Written problem:
Find the lines with the string "scene" and return them.

Recorded information:
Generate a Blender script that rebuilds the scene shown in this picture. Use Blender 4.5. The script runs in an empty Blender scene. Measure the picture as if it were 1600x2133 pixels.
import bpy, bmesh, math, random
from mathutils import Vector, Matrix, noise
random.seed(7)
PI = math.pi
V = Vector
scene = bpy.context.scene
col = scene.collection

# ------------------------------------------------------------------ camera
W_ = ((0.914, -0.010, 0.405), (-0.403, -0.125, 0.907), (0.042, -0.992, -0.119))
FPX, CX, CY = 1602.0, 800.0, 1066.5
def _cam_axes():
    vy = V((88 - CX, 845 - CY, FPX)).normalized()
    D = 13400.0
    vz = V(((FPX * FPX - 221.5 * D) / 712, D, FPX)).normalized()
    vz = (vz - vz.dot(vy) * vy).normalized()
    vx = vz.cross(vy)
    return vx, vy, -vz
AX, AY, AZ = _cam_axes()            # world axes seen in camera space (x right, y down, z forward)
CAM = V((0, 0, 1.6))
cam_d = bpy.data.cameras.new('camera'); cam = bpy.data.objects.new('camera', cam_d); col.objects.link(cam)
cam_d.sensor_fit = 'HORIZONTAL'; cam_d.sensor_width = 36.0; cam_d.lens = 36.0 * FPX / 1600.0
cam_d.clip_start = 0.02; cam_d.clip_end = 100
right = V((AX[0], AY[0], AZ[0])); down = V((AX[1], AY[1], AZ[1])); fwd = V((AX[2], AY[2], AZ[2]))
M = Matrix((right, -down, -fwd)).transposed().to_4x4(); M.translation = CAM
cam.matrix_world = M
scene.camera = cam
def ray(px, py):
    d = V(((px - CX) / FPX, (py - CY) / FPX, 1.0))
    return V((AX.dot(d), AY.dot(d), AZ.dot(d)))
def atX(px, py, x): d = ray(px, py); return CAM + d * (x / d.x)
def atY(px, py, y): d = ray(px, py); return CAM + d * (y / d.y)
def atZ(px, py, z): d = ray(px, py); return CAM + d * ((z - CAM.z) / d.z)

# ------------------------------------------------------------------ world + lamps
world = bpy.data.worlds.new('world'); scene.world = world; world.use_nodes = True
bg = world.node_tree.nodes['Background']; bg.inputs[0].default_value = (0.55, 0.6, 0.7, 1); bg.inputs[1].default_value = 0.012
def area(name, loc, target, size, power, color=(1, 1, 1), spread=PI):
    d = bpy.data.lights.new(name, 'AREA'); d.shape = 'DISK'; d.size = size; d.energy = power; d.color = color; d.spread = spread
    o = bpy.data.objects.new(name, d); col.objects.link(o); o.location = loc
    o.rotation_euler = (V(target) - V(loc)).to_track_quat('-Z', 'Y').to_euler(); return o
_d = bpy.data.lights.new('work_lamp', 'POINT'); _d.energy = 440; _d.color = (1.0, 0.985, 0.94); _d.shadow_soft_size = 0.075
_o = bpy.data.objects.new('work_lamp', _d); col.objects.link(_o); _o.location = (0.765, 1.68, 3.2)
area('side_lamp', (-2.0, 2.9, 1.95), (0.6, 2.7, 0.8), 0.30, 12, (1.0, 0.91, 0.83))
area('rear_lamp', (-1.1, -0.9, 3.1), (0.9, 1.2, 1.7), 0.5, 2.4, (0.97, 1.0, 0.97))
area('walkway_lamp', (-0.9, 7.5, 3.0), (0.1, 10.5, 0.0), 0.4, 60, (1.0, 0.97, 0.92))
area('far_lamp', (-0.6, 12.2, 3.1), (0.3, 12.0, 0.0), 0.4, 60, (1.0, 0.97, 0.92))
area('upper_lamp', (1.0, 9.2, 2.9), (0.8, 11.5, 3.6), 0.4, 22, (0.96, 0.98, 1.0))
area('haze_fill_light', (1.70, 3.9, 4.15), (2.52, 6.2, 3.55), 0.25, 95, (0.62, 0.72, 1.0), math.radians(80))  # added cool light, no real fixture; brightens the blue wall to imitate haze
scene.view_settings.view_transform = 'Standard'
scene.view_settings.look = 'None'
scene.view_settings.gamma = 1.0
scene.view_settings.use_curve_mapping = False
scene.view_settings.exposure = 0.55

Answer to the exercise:
Generate a Blender script that rebuilds the scene shown in this picture. Use Blender 4.5. The script runs in an empty Blender scene. Measure the picture as if it were 1600x2133 pixels.
scene = bpy.context.scene
col = scene.collection
scene.camera = cam
world = bpy.data.worlds.new('world'); scene.world = world; world.use_nodes = True
scene.view_settings.view_transform = 'Standard'
scene.view_settings.look = 'None'
scene.view_settings.gamma = 1.0
scene.view_settings.use_curve_mapping = False
scene.view_settings.exposure = 0.55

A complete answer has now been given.